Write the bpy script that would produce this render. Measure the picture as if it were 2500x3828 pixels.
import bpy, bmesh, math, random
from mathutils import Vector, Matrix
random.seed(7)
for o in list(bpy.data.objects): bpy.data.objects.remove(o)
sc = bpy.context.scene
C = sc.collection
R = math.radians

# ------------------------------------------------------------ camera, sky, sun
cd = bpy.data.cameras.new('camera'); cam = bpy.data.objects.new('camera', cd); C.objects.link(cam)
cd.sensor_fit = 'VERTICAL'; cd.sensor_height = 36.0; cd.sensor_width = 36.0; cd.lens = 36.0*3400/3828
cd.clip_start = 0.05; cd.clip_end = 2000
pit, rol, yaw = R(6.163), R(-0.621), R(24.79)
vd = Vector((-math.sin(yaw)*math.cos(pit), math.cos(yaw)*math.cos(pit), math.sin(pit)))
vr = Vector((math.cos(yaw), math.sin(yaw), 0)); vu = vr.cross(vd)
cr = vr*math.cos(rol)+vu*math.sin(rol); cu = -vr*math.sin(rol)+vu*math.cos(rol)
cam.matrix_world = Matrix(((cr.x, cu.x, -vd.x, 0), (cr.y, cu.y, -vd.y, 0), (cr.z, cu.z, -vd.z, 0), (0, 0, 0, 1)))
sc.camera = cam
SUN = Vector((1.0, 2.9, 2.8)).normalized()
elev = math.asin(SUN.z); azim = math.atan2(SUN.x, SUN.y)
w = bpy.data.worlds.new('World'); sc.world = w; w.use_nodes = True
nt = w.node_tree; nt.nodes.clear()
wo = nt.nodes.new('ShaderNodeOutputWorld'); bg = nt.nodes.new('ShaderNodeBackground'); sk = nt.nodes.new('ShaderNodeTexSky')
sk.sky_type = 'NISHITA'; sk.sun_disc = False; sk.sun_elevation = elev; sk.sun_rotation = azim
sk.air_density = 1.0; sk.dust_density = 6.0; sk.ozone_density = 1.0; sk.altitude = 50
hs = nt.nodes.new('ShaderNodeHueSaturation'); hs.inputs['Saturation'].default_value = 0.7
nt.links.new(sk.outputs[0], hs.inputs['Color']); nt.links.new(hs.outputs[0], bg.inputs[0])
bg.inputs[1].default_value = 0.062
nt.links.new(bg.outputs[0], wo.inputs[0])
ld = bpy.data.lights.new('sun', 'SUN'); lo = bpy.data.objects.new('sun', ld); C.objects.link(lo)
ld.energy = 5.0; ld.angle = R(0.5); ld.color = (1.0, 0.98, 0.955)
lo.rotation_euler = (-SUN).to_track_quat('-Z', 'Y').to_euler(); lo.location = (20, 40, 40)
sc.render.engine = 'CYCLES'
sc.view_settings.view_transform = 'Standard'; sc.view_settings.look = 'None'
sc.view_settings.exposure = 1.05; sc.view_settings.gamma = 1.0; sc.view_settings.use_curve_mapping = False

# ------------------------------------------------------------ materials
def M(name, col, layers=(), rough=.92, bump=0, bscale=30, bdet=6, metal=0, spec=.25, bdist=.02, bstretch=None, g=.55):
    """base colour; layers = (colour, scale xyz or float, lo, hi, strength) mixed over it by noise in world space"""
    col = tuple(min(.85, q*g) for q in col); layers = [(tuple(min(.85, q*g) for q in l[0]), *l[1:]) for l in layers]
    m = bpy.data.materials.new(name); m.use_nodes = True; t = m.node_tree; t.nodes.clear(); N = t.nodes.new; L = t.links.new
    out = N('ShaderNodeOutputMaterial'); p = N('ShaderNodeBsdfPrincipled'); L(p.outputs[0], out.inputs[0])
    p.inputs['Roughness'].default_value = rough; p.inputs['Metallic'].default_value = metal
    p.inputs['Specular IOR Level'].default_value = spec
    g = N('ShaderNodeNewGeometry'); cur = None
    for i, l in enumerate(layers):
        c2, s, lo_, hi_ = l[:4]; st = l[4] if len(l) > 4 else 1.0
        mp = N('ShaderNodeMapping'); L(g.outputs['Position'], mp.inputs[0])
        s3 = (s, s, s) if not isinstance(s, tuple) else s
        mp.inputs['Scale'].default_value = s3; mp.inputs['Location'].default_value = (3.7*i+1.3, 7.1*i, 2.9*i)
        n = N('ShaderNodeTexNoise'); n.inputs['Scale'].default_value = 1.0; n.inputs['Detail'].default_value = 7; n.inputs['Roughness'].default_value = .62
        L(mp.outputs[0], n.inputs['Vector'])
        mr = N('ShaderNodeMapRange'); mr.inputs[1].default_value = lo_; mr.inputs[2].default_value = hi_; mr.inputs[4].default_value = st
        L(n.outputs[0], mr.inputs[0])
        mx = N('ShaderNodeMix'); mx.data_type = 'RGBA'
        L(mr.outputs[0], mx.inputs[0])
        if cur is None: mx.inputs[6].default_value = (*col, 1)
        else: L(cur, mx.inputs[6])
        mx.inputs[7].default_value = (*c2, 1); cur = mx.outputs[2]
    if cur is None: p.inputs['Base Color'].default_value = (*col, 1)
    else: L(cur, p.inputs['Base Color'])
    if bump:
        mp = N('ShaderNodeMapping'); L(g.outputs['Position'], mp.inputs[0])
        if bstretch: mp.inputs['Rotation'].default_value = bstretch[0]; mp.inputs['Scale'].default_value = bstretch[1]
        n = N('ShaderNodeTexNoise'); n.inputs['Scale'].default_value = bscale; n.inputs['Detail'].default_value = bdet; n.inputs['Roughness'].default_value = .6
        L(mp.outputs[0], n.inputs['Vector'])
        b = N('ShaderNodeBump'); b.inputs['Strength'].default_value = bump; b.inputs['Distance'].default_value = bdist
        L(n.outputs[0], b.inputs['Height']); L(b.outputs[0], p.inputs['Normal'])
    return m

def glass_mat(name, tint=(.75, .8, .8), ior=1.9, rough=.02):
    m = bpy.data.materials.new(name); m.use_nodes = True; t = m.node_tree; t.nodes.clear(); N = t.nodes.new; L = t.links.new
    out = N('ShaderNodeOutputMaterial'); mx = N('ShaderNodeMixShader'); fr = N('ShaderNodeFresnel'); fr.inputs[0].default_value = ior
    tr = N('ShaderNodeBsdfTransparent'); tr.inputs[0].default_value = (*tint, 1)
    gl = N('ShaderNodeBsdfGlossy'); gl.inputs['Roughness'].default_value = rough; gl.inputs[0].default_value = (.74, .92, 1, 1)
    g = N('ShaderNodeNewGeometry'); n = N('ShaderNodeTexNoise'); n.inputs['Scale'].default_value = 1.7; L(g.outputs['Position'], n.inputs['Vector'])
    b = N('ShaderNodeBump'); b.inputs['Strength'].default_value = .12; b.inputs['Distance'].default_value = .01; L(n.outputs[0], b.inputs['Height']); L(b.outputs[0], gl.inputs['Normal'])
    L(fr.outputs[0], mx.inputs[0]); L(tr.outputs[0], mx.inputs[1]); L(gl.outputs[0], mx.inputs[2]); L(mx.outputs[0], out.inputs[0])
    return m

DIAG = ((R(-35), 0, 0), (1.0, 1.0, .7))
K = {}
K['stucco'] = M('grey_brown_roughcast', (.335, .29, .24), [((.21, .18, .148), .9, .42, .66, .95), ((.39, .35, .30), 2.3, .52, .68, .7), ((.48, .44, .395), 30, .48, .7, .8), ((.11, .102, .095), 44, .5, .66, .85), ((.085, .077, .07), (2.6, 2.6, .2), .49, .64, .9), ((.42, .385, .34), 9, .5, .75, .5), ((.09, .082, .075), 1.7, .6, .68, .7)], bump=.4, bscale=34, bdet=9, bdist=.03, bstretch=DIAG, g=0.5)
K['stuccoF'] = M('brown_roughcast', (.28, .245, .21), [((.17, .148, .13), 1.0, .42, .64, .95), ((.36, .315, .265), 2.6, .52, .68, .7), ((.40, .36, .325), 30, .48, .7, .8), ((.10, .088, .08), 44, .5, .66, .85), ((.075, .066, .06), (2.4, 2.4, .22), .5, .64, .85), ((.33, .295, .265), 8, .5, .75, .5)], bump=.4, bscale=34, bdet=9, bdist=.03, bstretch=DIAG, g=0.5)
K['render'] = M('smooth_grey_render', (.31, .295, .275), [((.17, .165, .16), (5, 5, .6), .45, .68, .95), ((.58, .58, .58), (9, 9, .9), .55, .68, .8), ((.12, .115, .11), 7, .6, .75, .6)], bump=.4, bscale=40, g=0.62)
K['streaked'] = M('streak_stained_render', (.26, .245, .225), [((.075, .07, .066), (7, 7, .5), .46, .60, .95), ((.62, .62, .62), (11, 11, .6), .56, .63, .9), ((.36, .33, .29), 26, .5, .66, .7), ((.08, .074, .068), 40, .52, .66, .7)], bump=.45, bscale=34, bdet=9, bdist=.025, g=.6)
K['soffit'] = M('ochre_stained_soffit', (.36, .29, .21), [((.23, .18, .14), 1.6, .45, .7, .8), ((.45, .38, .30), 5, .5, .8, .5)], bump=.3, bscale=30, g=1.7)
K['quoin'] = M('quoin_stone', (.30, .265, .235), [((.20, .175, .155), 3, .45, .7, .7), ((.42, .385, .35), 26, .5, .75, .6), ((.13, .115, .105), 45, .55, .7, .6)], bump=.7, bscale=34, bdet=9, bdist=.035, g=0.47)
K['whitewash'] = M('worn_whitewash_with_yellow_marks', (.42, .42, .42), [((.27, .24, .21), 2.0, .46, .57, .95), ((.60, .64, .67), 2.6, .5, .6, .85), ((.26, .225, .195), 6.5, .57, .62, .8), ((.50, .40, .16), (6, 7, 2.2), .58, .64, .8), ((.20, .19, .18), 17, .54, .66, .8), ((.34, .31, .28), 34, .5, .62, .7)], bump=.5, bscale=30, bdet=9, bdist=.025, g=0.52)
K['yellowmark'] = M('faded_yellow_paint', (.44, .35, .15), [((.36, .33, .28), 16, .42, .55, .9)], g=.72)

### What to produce
Return nothing but the lines from the start of the listing above through the line containing "R = math.radians", exactly as given.

### The reply
Write the bpy script that would produce this render. Measure the picture as if it were 2500x3828 pixels.
import bpy, bmesh, math, random
from mathutils import Vector, Matrix
random.seed(7)
for o in list(bpy.data.objects): bpy.data.objects.remove(o)
sc = bpy.context.scene
C = sc.collection
R = math.radians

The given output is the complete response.